英語力0から英会話教室を立ち上げた女性社長が描くビジョン「世界で勝負できる日本人を輩出する」
久山絵里さんは高校を卒業後、印刷工場で働き、その後26歳で英語力ゼロの状態からオーストラリアを一人旅しました。帰国後は大手の英会話学校で働き、30歳で『フレンズ英会話』を起業。現在は、結婚と出産を経て、育児と経営を両立しています。持ち前のチャレンジ精神で突き進む久山さんに、これまでの経緯と今後のビジョンについて伺いました。

ワーキングホリデーでオーストラリア大陸一周の旅

英語力0から英会話教室を立ち上げた女性社長が描くビジョン「世界で勝負できる日本人を輩出する」

私は高校を卒業して18歳で印刷工場に就職し、家賃3万円の一人暮らしを始めました。弟には先天性の脳性麻痺があり、両親は彼の世話で忙しく、経済的には余裕がありませんでした。だから、高校卒業からすぐに就職という道を選び、自力で人生を生きていく力を付けるために将来は自分の会社を立ち上げ、両親を楽させたいと考えていました。しかし、具体的にどの仕事で会社を経営するかは決まっていませんでした。

ある日、知り合いがオーストラリアで挙げた結婚式の写真を見せてくれました。その中には、とても美しい海の景色が写っていたのです。それがきっかけでワーキングホリデーの存在を知り、当時26歳だった私は、貯金をすべて持って、英語力ゼロの状態でオーストラリアへ旅立ちました。何にもないからこそ恐れや不安もなく、ただ行動力あるのみでした。

オーストラリアでは、必死に身振り手振りでコミュニケーションを取り、宿に帰ってはひたすら勉強、長距離バスに乗っては次の街へ移動するという旅を1年間続け、オーストラリア大陸一周という目標を達成。

英語ができないことで感じた不安や困難は多かったですが、その分たくさんのことを学びました。この経験が、私の人生を大きく変えることになったのです。
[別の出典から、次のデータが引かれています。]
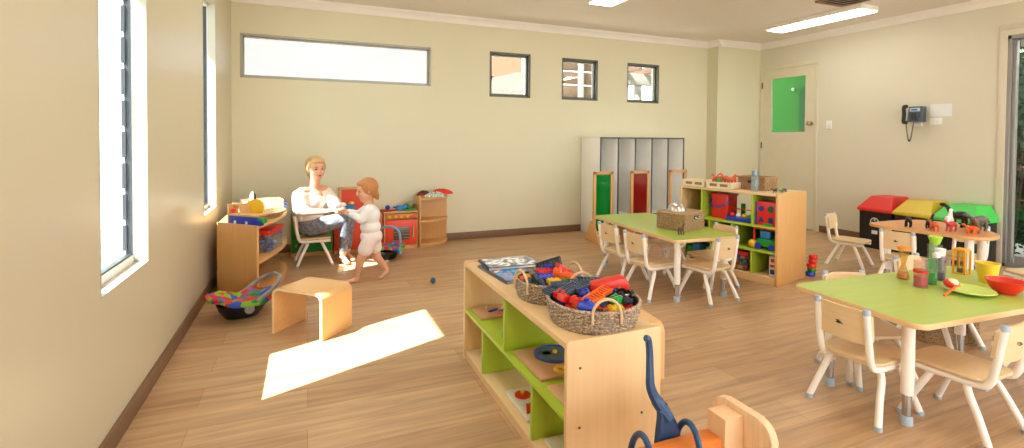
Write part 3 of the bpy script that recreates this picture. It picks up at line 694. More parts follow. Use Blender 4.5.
# contents: clear tub with red lid
TUB = glass('tub_plastic', '#DDE6F2', body=.12)
t = thing('storage_tub', 'clear tub with red lid full of blue bits inside the left cabinet', 'storage tub', (-.33, 4.46, .285), R(75))
B().prism(rrect(-.16, -.1, .16, .1, .02), 0, .14, bev=.003).build('tub', TUB, t); B().prism(rrect(-.17, -.11, .17, .11, .02), .14, .175, bev=.006).build('lid', RED, t)
rr = random.Random(5)
for k in range(26):
    c = [GREYB, BLUE, LBLUE, WHITE, RED, GREYB][k % 6]
    b = B().box((-.022, -.015, -.012), (.022, .015, .012), .003, M=Matrix.Rotation(rr.uniform(0, 3), 4, 'Z')); nm = ['slate', 'blue', 'light blue', 'white', 'red', 'slate'][k % 6]
    o = b.build('toy_block', c); o.location = Vector((-.33, 4.46, .285)) + Matrix.Rotation(R(75), 3, 'Z') @ Vector((-.125+.05*(k % 6), -.075+.05*((k//6) % 4), .02+.03*rr.randint(0, 3))); tag(o, nm+' block inside the red-lidded tub of the left cabinet', 'toy block', 'blocks in the red-lidded tub, '+nm)
# on top
ZT = .543
def onto(name, x, y, label, cat, rz=0, z=ZT): return thing(name, label, cat, (x, y, z), rz)
t = onto('toy_toolbox', -.40, 4.13, 'blue and wooden toy tool bench at the front corner of the left cabinet', 'toy', R(-42))
B().box((-.14, -.05, .0), (.12, -.03, .065), .003).build('front_rail', BLUE, t); B().box((-.14, -.05, .065), (.12, .06, .078), .003).build('bench_top', HONEY['X'], t); B().cyl((.13, -.045, .02), (.13, -.005, .02), .022).build('wheel', BLUE, t); B().cyl((.155, -.02, .04), (.175, -.02, .04), .02).build('clamp', GREEN, t)
for x_ in (-.08, .03): B().box((x_-.01, -.051, .01), (x_+.01, -.052, .03)).build('bolt', WHITE, t)
t = onto('toy_stand', -.50, 4.23, 'small wooden toy frame with a red roller by the wall on the left cabinet', 'toy', R(-42))
b = B(); b.box((-.06, -.02, 0), (-.04, .06, .14), .003); b.box((.06, -.02, 0), (.08, .06, .13), .003); b.box((-.06, .02, .125), (.08, .05, .145), .003); b.build('frame', HONEY['Z'], t); B().tube([(0, -.02, .02), (0, -.02, .11)], .016).build('roller', RED, t); B().tube([(0, -.02, 0), (0, -.02, .022)], .018).build('roller_base', BLUE, t)
t = onto('toy_gear', -.37, 4.24, 'yellow toy gear wheel upright on a green base on the left cabinet', 'toy', R(-10)); t.scale = (1.25,)*3
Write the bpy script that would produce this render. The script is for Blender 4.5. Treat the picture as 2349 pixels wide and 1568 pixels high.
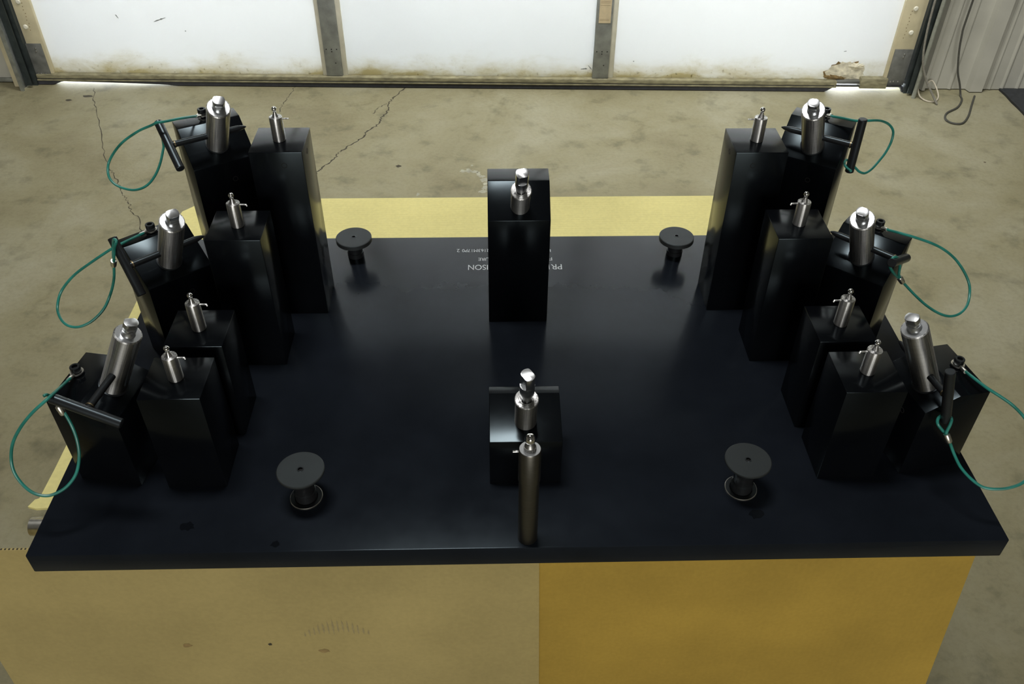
import bpy, bmesh, math, random
from mathutils import Matrix, Vector, noise
random.seed(7)
sc = bpy.context.scene
COL = sc.collection
R = math.radians
PI = math.pi
for o in list(bpy.data.objects): bpy.data.objects.remove(o)

# ------------------------------------------------------------------ camera, world, lights
cam_d = bpy.data.cameras.new('camera'); cam = bpy.data.objects.new('camera', cam_d); COL.objects.link(cam)
cam_d.sensor_width = 36; cam_d.lens = 2020.06*36/2349; cam_d.clip_start = .02; cam_d.clip_end = 200
def cam_matrix(loc, pitch, yaw, roll):
    p, y, r = R(pitch), R(yaw), R(roll)
    f = Vector((math.sin(y)*math.cos(p), math.cos(y)*math.cos(p), -math.sin(p)))
    rt = Vector((math.cos(y), -math.sin(y), 0)); up = rt.cross(f)
    r2 = rt*math.cos(r)+up*math.sin(r); u2 = -rt*math.sin(r)+up*math.cos(r)
    m = Matrix((r2, u2, -f)).transposed().to_4x4(); m.translation = loc
    return m
cam.matrix_world = cam_matrix((-0.03613, -0.66104, 1.65206), 40.5854, 1.7059, .4887)
sc.camera = cam
sc.view_settings.view_transform = 'Standard'; sc.view_settings.look = 'None'
sc.view_settings.exposure = 0.0; sc.view_settings.gamma = 1.0
sc.view_settings.use_curve_mapping = False
w = bpy.data.worlds.new('world'); sc.world = w; w.use_nodes = True
w.node_tree.nodes['Background'].inputs[0].default_value = (.88, .94, 1, 1)
w.node_tree.nodes['Background'].inputs[1].default_value = 15.0
def area(name, loc, rot, sx, sy, power, col=(1, 1, 1), spread=180):
    d = bpy.data.lights.new(name, 'AREA'); d.shape = 'RECTANGLE'; d.size = sx; d.size_y = sy; d.energy = power; d.color = col
    d.spread = R(spread)
    o = bpy.data.objects.new(name, d); COL.objects.link(o); o.location = loc; o.rotation_euler = rot; return o
area('ceiling_lamp', (-.55, .5, 4.7), (0, 0, 0), 1.2, .5, 78, (1, .99, .96))
area('door_fill_light', (.5, 1.9, 4.6), (R(32), 0, 0), 1.8, .4, 76, (1, .99, .94), 108)  # added fill, not a known fixture: brightens the door and floor before it
area('rear_fill_light', (.2, -8.6, 1.7), (R(90), 0, 0), 3.6, 2.8, 310, (1, .985, .93))  # added fill from behind the camera; the wall there has no doorway

# ------------------------------------------------------------------ materials
def nm(name):
    m = bpy.data.materials.new(name); m.use_nodes = True
    return m, m.node_tree, m.node_tree.nodes['Principled BSDF']
def setp(b, **k):
    for a, v in k.items():
        b.inputs[a.replace('_', ' ')].default_value = v
def nd(t, typ, **k):
    n = t.nodes.new(typ)
    for a, v in k.items(): setattr(n, a, v)
    return n
def tex(t, typ, scale, coord='Object', vec=None, **ins):
    tc = nd(t, 'ShaderNodeTexCoord'); mp = nd(t, 'ShaderNodeMapping'); n = nd(t, typ)
    t.links.new(tc.outputs[coord], mp.inputs[0]); t.links.new(mp.outputs[0], n.inputs['Vector'])
    if vec: mp.inputs['Scale'].default_value = vec
    n.inputs['Scale'].default_value = scale
    for a, v in ins.items(): n.inputs[a].default_value = v
    return n
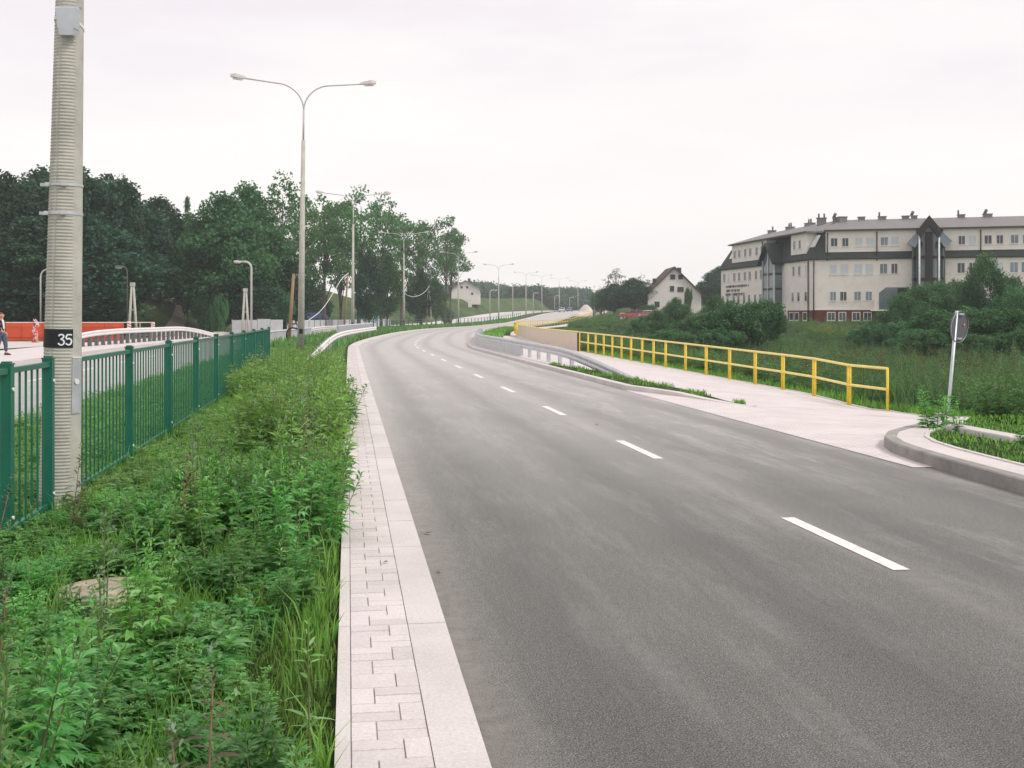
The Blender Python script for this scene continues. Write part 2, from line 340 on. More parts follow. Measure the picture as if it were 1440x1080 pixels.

そして、帰国後に英語教室の会社を立ち上げることを決意しました。

目指すのは、社員ファーストの経営

英語力0から英会話教室を立ち上げた女性社長が描くビジョン「世界で勝負できる日本人を輩出する」

オーストラリアから帰国後、資金と経験を得ようと英会話の会社に就職しようとしましたが、学歴重視の業界で面接までたどり着けず、諦めかけていました。そんな中で採用してくれた大手の会社があり、1年ほど働いた後、起業。英語力ゼロで旅に出た時と同様、経営に関する知識はゼロからのスタートです。「武器は拾いながら走る」は私の信条でもあります。

私の理想は、仕事とプライベートの両方を充実させることです。結婚や育児、女性は特に、現役で働き続けるのは難しい現状、自分ならどうするか。そこで、経営に専念できるように最初から従業員を雇いました。さまざまな失敗を繰り返しながら、英語が流暢な人材を雇用し、生徒たちに質の高い教育を提供することを目指しました。

日本と外国の働き方の違いを考慮して、社員ファーストを意識しています。いい社員がいてこそ、いい授業が提供できるのですから。そこで、皆が働きやすい環境を提供するために、1日の勤務時間を短く、休暇を多くしています。

会議や書類など無駄をできるだけ無くし、上下関係もない。フラットな環境にすることでストレスもなく、社員全員が短時間で効率よく仕事ができる。日本の従来の働き方にとらわれず、学歴によらず皆が働きやすい会社としてあり続けたいと考えています。

英語力を身に付けて世界で勝負できる日本人を輩出したい

英語力0から英会話教室を立ち上げた女性社長が描くビジョン「世界で勝負できる日本人を輩出する」

英語教室を経営するなかで、日本の英語教育には課題があることに気づきました。自分自身の経験からも、継続的に英語を学ぶ環境は、経済的に恵まれた人々や英語の価値を重視する人々に限られがちに見えます。生活の忙しさや育児で英語にお金をかけられない家庭も多いでしょう。そういった方々がどうすれば世界を知る機会を持てるか、日々模索しています。

また、どうすれば、習ってもなかなか話せるようにならない日本社会で、少しでも本当に英語を操れる人材を育成できるのか。自社で英単語辞書を開発するなど、日々その大きな課題とも戦っています。

自分自身も含め、世界で対等に戦えるような英語力を身につけ、自信を持って活躍できる強い日本人を輩出することが目標です。

他には、海外留学や旅行の体験を提供、日本に留学生を受け入れる場所を設けるなど、日本人と留学生の交流の機会を創出したいと考えています。また、過疎化が進む地域の活性化も考え、外国人観光客に本当の日本を経験する場をつくれないか、とも考えています。

今後も、英語を通じて世界とつながりながら、新たな挑戦を続けていきます。